There’s only one thing to beat a fine dining experience, and that’s fine company, and I certainly was experiencing that.
Joining me on this rather special lunch date at the Rothesay Rooms in Ballater was Robert Lovie, a man known to many across the north-east as he is not only manager/keeper at the National Trust for Scotland’s Fyvie Castle, and a Trustee of Dumfries House Trust, but he’s also a fabulous singer who has entertained at hundreds of concerts across Scotland over the years.
He is part of the team responsible for the creation of this restaurant which, rather like the mythical phoenix, has been born from a disaster. Not fire, but a terrible flood, caused by Storm Frank in 2015, which swept through the village causing utter devastation.
Post-flood, Prince Charles visited Ballater and was inspired to set up a flood appeal under the auspices of the charity, The Great Steward of Scotland’s Dumfries House Trust. This resulted in major repairs to the caravan park and the transformation of what had been a supermarket into a swish, upmarket restaurant.
I found it almost impossible to believe this was once the building where I’d bought my P&J and groceries during weekend breaks here, as there is no trace left of the supermarket today.
Instead, one gets the feeling that you stepped through the doors of a rather lovely, traditional Highland country house.
The wood panelled walls are painted dark green and hung with numerous paintings. There are polished antiques, gorgeous rugs, Highgrove tartan covered chairs, gleaming silverware, antler framed mirrors and good lighting which create a traditional, warm, welcoming and tasteful ambience.
The background music ranges from swing to chart hits while chairs and tables of various sizes are placed in a way that allows some privacy.
At the rear of the restaurant there’s a window-size opening where you can watch the chefs, headed by Guy Fenton, at work. Guy previously worked at the Savoy and Dorchester in London, but I’m claiming his as one of our own because, as a child, he spent several years living in Aberdeen where his father worked as a doctor.

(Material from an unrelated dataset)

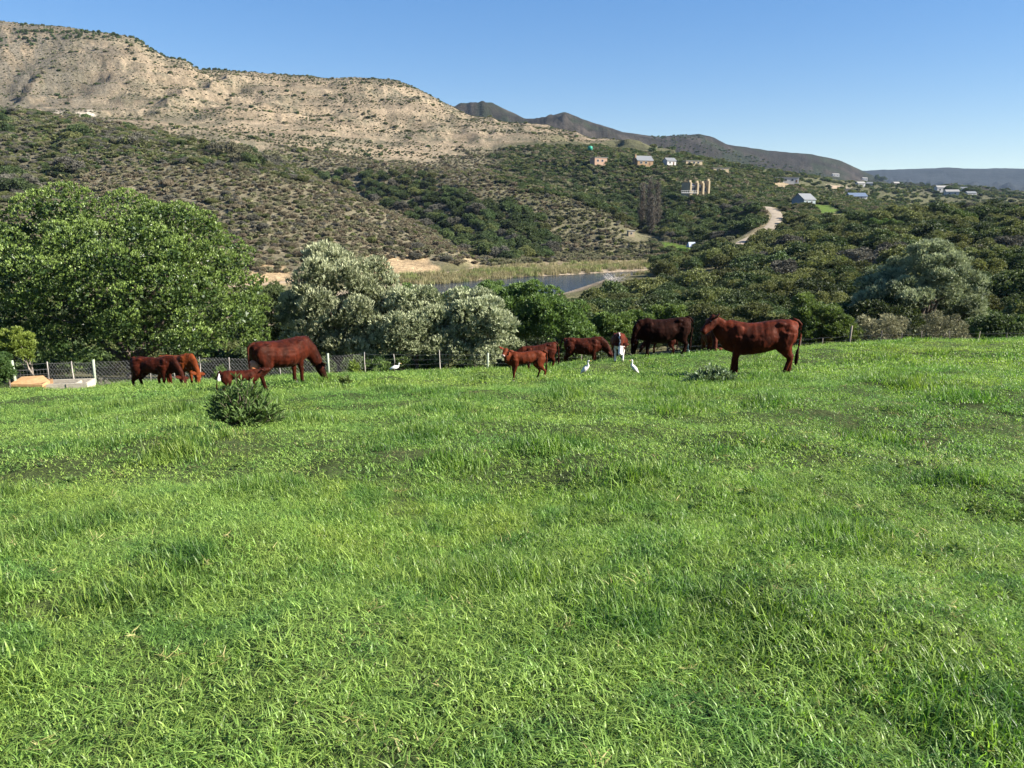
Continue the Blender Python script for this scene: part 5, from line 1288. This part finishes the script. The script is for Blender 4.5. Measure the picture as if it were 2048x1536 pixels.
# house with five tall cream gable piers
q = hit(1392, 393, 230); cr = empty('pillared_house', (q[0], q[1] + 4, float(H(q[0], q[1] + 4)) + 1.2), math.radians(20)); tag(cr, 'cream house with tall gable piers and a grey roof on the wooded hillside', 'house')
mb = MB(); mb.box((0, 0, 1.2), (13, 7.5, 6.0)); mb.build('wall', wallm['cream'], cr)
for px_, hh in ((-5.6, 6.6), (-1.0, 6.3), (2.6, 6.1), (6.3, 7.4)):
    mb = MB(); mb.box((px_, -0.4, hh / 2 - 1), (1.0, 9.0, hh + 1.2)); mb.box((px_, -3.2, hh / 2 - 0.6), (1.5, 1.8, hh + 2.6), top=0.85); mb.build('gable_pier', wallm['cream'], cr)
for x0, x1 in ((-5.2, -1.4), (-0.6, 2.2)):
    mb = MB(); mb.add([(x0, -4.3, 4.0), (x1, -4.3, 4.0), (x1, 0, 5.6), (x0, 0, 5.6), (x0, -4.3, 4.15), (x1, -4.3, 4.15), (x1, 0, 5.8), (x0, 0, 5.8)], [(0, 1, 2, 3), (4, 7, 6, 5), (0, 4, 5, 1), (1, 5, 6, 2), (2, 6, 7, 3), (3, 7, 4, 0)]); mb.build('roof', roofm['grey'], cr)
for wx, wz, ww, wh in ((-3.3, 2.4, 2.6, 1.9), (0.8, 2.4, 2.0, 1.9), (4.4, 2.2, 1.4, 2.0)):
    f = MB(); f.box((wx, -3.78, wz), (ww + .3, 0.1, wh + .3)); fo = f.build('window', framem, cr); g_ = MB(); g_.box((wx, -3.85, wz), (ww, 0.04, wh)); g_.build('pane', glassm, fo)
mb = MB()
for k in range(9): mb.box((-11.5 + k * 1.25, -5.0, 0.9), (0.14, 0.14, 1.3))
mb.box((-6.5, -5.0, 1.6), (10.6, 0.12, 0.12)); mb.box((-6.5, -5.0, 0.35), (10.6, 0.5, 0.25)); mb.build('terrace_railing', wallm['white'], cr)
# green tank on its stand
q = hit(1180, 306, 230); tk = empty('water_tank', (q[0], q[1], q[2])); tag(tk, 'green round water tank on a stand above the pinkish house', 'tank')
mb = MB(); mb.loft([(0, 0, 2.2), (0, 0, 4.9), (0, 0, 5.25), (0, 0, 5.4)], [1.9, 1.9, 1.4, 0.5], 16, up=(0, 1, 0)); mb.build('tank', rough_mat('green_tank', (0.03, 0.30, 0.20), (0.02, 0.22, 0.15), 1, 0.5), tk, True)
for dx_ in (-1.3, 1.3):
    for dy_ in (-1.3, 1.3):
        mb = MB(); mb.box((dx_, dy_, 0.8), (0.25, 0.25, 2.8)); mb.build('leg', DARKP, tk)
# sheds, tent, far cottages
house('tiny pale shed at the edge of the wooded hollow', 'shed', 1262, 473, (2.6, 2.2, 2.0), 10, 'cream', 'pale', 'flat', [(0, 1.2, .6, .6)], cat='shed', ov=0.15)
q = hit(1383, 494, 230); tn = empty('tent', (q[0], q[1], q[2]), 0.3); tag(tn, 'small pale blue tent at the right end of the lawn by the river', 'tent')
mb = MB(); mb.add([(-1.8, -1.4, 0), (1.8, -1.4, 0), (1.8, 1.4, 0), (-1.8, 1.4, 0), (-1.5, 0, 2.0), (1.5, 0, 2.0)], [(0, 1, 5, 4), (2, 3, 4, 5), (0, 4, 3), (1, 2, 5), (0, 3, 2, 1)]); mb.build('canvas', rough_mat('tent_canvas', (0.34, 0.38, 0.46), (0.28, 0.32, 0.4), 1), tn)
mb = MB(); mb.loft([(1.82, 0, -0.1), (1.82, 0, 2.3)], [0.05, 0.05], 6); mb.build('pole', DARKP, tn)
lf = empty('lawn_fence', hit(1355, 490, 230)); tag(lf, 'dark post-and-rail fence along the back of the river lawn', 'fence'); L0 = np.array(lf.location)
prev = None
for uu in np.linspace(1316, 1384, 12):
    p = hit(uu, 481 + (uu - 1316) * 0.20, 230) - L0; mb = MB(); mb.box(p + (0, 0, 0.6), (0.16, 0.16, 1.5)); mb.build('post', DARKP, lf)
    if prev is not None:
        mb = MB(); mb.loft([prev + (0, 0, 1.15), p + (0, 0, 1.15)], [0.06, 0.06], 4); mb.build('rail', DARKP, lf)
    prev = p
def far_cottage(label, u, v, sz, wall, roof, hd=0):
    return house(label, 'far_cottage', u, v, sz, hd, wall, roof, 'gable', [(-sz[0] * .25, sz[2] * .5, sz[0] * .12, sz[2] * .35), (sz[0] * .2, sz[2] * .5, sz[0] * .12, sz[2] * .35)], pitch=0.3)
far_cottage('distant white cottage left of the two dark pines', 1730, 361, (14, 8, 5), 'white', 'pale')
far_cottage('distant white cottage below the one with the dark pines', 1722, 374, (10, 7, 4), 'white', 'pale', 10)
far_cottage('distant small white cottage beside the pair on the open slope', 1740, 374, (7, 6, 4), 'white', 'grey', -12)
far_cottage('distant pale building among shrubs at the head of the valley', 1672, 353, (18, 8, 4.5), 'white', 'pale', 4)
far_cottage('distant pale shed on the open slope right of the pines', 1793, 372, (8, 6, 3.5), 'cream', 'pale', 8)
far_cottage('distant white farm building below the round trees, left one', 1885, 385, (16, 8, 6), 'white', 'pale', 3)
far_cottage('distant white farm building below the round trees, middle one', 1906, 391, (15, 8, 4.5), 'white', 'pale', -10)
far_cottage('distant white farm building below the round trees, right one', 1943, 394, (12, 7, 4.5), 'white', 'grey', 6)
far_cottage('distant white farm building between the two round trees', 1926, 384, (12, 7, 4.5), 'white', 'grey', -14)
# retaining walls and dirt banks by the far road
for k, (uu, vv, ww_) in enumerate(((1675, 377, 14), (1690, 384, 18))):
    q = hit(uu, vv, 230); mb = MB(); mb.box((0, 0, 1.0), (ww_, 1.2, 4.0), 0.2 - 0.5 * k, 0.94); o = mb.build('retaining_wall', rough_mat('cut_sandstone', (0.55, 0.45, 0.33), (0.42, 0.33, 0.23), 0.6, 1, 0.5), None, loc=tuple(q))
    tag(o, ('tan cut wall above the far road' if k == 0 else 'lower tan cut wall beside the far road bend'), 'wall')
# distant trees
def far_tree(label, u, v, rpx, hpx, style, name='far_tree'):
    q = hit(u, v, 230); s = q[1] / FPX; root = empty(name, q); tag(root, label, 'tree')
    o = obj('crown', lib(style, 1, 1), root, (0, 0, hpx * s * 0.22)); o.scale = (rpx * s, rpx * s, hpx * s * 0.62)
    mb = MB(); mb.loft([(0, 0, -0.5), (0, 0, hpx * s * 0.5)], [rpx * s * .08, rpx * s * .05], 6); mb.build('trunk', BARK, root, True)
far_tree('distant dark pointed tree, left of the pair beside the white cottage', 1753, 365, 5, 18, 'dark')
far_tree('distant broad dark tree, right of the pair beside the white cottage', 1764, 366, 9, 15, 'dark')
far_tree('distant round dark tree above the white farm buildings, left one', 1902, 390, 16, 22, 'dark')
far_tree('distant round dark tree above the white farm buildings, right one', 1942, 392, 19, 20, 'dark')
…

Remember Guy’s name because he is a chef worth watching and I’d be surprised if awards for his dishes don’t come rolling his way shortly as the food we sampled was not only beautiful to look at but brimming with flavour.
There is a choice of specials which change daily or an a la carte menu, and diners can flip between the two options.
For my starter I chose Highland smoked salmon with smoked salmon pate, horseradish creme fraiche and chestnut blinis. Topped with teeny pieces of amber caviare, it almost looked too pretty to eat. Every forkful was sublime but I particularly enjoyed the buttery salmon pate spread on the sweet chestnut blinis.
Robert plumped for Guy’s version of a north-east favourite, Cullen Skink. An elegant version of what is sometimes a thick and hearty soup, this version included two poached quail eggs and creme fraiche which added further layers of flavour while making it almost a meal in itself.
My main course came from the specials selection – Loin of Balmoral venison with ravioli of braised haunch, roast celeriac, quinoa and horseradish foam, while Robert ordered pan-roasted salmon, mussels, crab bisque, roasted salsify and curly kale.
Perfectly cooked with a pink centre, my venison melted in the mouth but the real star of the show was the large round of ravioli stuffed with the most wonderful venison stew which was ridiculously moreish.
The large fillet of salmon with beautifully crisp skin was also a showstopper while the crab bisque, served separately in a small jug, was sublime.
With two good-sized portions under our belts we really shouldn’t have ordered dessert but felt it would be rude not to at least try one, so we shared Guy’s take on rhubarb and custard which featured poached rhubarb, prosecco, raspberry and rhubarb jelly and a custard foam.
Looking rather like a vanilla slice cake, it was another terrific dish which took everyday ingredients and turned them into something rather extraordinary.
Prices here are perhaps on the higher side compared to some local eateries but it is worth bearing in mind that the profits from here go to the charity, plus it’s not everyday you get to eat in a restaurant that has Royal support.
Rothesay Rooms is open for dinner Thursday-Saturday and for lunches, Friday-Sunday but these hours will be extended. Advance booking is essential. A new Sunday Lunch menu starts tomorrow.